**Task directions**
Skip every image and restate the data word for word.

**Source data**
•••
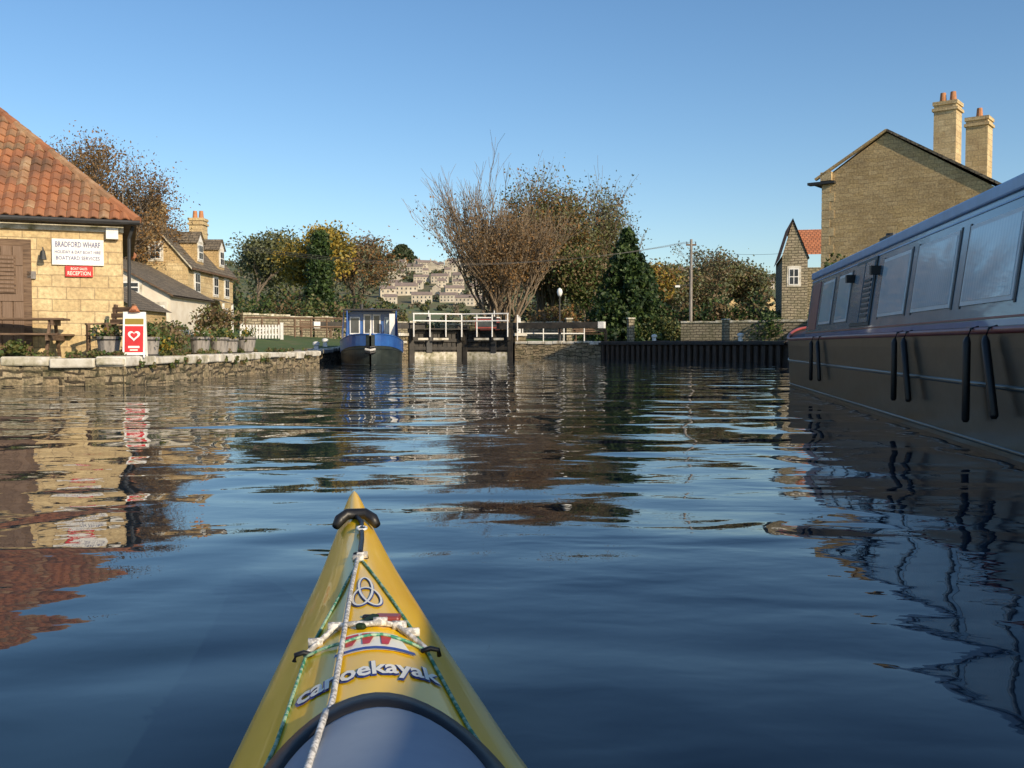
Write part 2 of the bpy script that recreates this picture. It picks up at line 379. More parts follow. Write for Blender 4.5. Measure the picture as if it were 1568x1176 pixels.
def conifer(name,x,y,H,Rd,mats,seed,n=240,power=1.0,ls=.16,droop=.25,base=.05):
    rnd=random.Random(seed); np.random.seed(seed); mb=MB()
    mb.tube([(0,0,0),(.03,0,H*.5),(0,0,H*.98)],[H*.02,H*.012,.015],'bark',7)
    for i in range(n):
        t=rnd.random()**1.25; h=H*(base+(1-base)*t); a=rnd.uniform(0,2*math.pi)
        L=Rd*((1-t)**power)*rnd.uniform(.62,1.22)+.12
        k=int(6+L*16); q=np.sort(np.random.rand(k))**.7
        px=np.cos(a)*L*q;py=np.sin(a)*L*q;pz=h-droop*L*q*q+ .12*L*q
        pts=np.stack([px,py,pz],1)
        pts=np.repeat(pts,3,0)+np.random.normal(size=(k*3,3))*.09*np.array([1,1,.8])*(1+L*.35)
        mb.tube([(0,0,h),(math.cos(a)*L*.9,math.sin(a)*L*.9,h-droop*L*.8)],[.03,.008],'bark',3,cap=False)
        dark=rnd.random()<.55
        mb.leaves(pts,ls*(1+.25*rnd.random()),mats,[.75,.25] if dark else [.3,.7])
    return mb.make(name,loc=(x,y,landz(x,y)-.05),uv=False)
def clumps(name,items,size,mats,dens,seed):
    np.random.seed(seed); rnd=random.Random(seed); mb=MB()
    for (x,y,z,rx,rz) in items:
        sub=5; n=int(dens)
        for s_ in range(sub):
            u=np.random.normal(size=3); u/=np.linalg.norm(u); u[2]=abs(u[2])*.9
            c=np.array([x,y,z])+u*np.array([rx,rx,rz])*.6
            q=np.random.normal(size=(n//sub,3)); q/=np.linalg.norm(q,axis=1)[:,None]; q*=(np.random.rand(n//sub,1)**.4)
            pts=c+q*np.array([rx,rx,rz])*.5
            k=rnd.randrange(len(mats)); pr=np.full(len(mats),.25/max(1,len(mats)-1)); pr[k]=.75 if len(mats)>1 else 1
            mb.leaves(pts,size,mats,pr/pr.sum())
    return mb.make(name,uv=False)
tree('willow_tree',-.9,76,13.4,10.4,['o1','b1','b1'],3,depth=4,nch=(3,5),ang=(7,22),up=.2,lpt=9,ls=.16,lsig=.55,bark='barkgrey',stems=13,trunk=.2,r0=.15,splay=(.03,.34),rmin=.013,leafz=.1)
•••
**Response for this exercise**
Write part 2 of the bpy script that recreates this picture. It picks up at line 379. More parts follow. Write for Blender 4.5. Measure the picture as if it were 1568x1176 pixels.
def conifer(name,x,y,H,Rd,mats,seed,n=240,power=1.0,ls=.16,droop=.25,base=.05):
    rnd=random.Random(seed); np.random.seed(seed); mb=MB()
    mb.tube([(0,0,0),(.03,0,H*.5),(0,0,H*.98)],[H*.02,H*.012,.015],'bark',7)
    for i in range(n):
        t=rnd.random()**1.25; h=H*(base+(1-base)*t); a=rnd.uniform(0,2*math.pi)
        L=Rd*((1-t)**power)*rnd.uniform(.62,1.22)+.12
        k=int(6+L*16); q=np.sort(np.random.rand(k))**.7
        px=np.cos(a)*L*q;py=np.sin(a)*L*q;pz=h-droop*L*q*q+ .12*L*q
        pts=np.stack([px,py,pz],1)
        pts=np.repeat(pts,3,0)+np.random.normal(size=(k*3,3))*.09*np.array([1,1,.8])*(1+L*.35)
        mb.tube([(0,0,h),(math.cos(a)*L*.9,math.sin(a)*L*.9,h-droop*L*.8)],[.03,.008],'bark',3,cap=False)
        dark=rnd.random()<.55
        mb.leaves(pts,ls*(1+.25*rnd.random()),mats,[.75,.25] if dark else [.3,.7])
    return mb.make(name,loc=(x,y,landz(x,y)-.05),uv=False)
def clumps(name,items,size,mats,dens,seed):
    np.random.seed(seed); rnd=random.Random(seed); mb=MB()
    for (x,y,z,rx,rz) in items:
        sub=5; n=int(dens)
        for s_ in range(sub):
            u=np.random.normal(size=3); u/=np.linalg.norm(u); u[2]=abs(u[2])*.9
            c=np.array([x,y,z])+u*np.array([rx,rx,rz])*.6
            q=np.random.normal(size=(n//sub,3)); q/=np.linalg.norm(q,axis=1)[:,None]; q*=(np.random.rand(n//sub,1)**.4)
            pts=c+q*np.array([rx,rx,rz])*.5
            k=rnd.randrange(len(mats)); pr=np.full(len(mats),.25/max(1,len(mats)-1)); pr[k]=.75 if len(mats)>1 else 1
            mb.leaves(pts,size,mats,pr/pr.sum())
    return mb.make(name,uv=False)
tree('willow_tree',-.9,76,13.4,10.4,['o1','b1','b1'],3,depth=4,nch=(3,5),ang=(7,22),up=.2,lpt=9,ls=.16,lsig=.55,bark='barkgrey',stems=13,trunk=.2,r0=.15,splay=(.03,.34),rmin=.013,leafz=.1)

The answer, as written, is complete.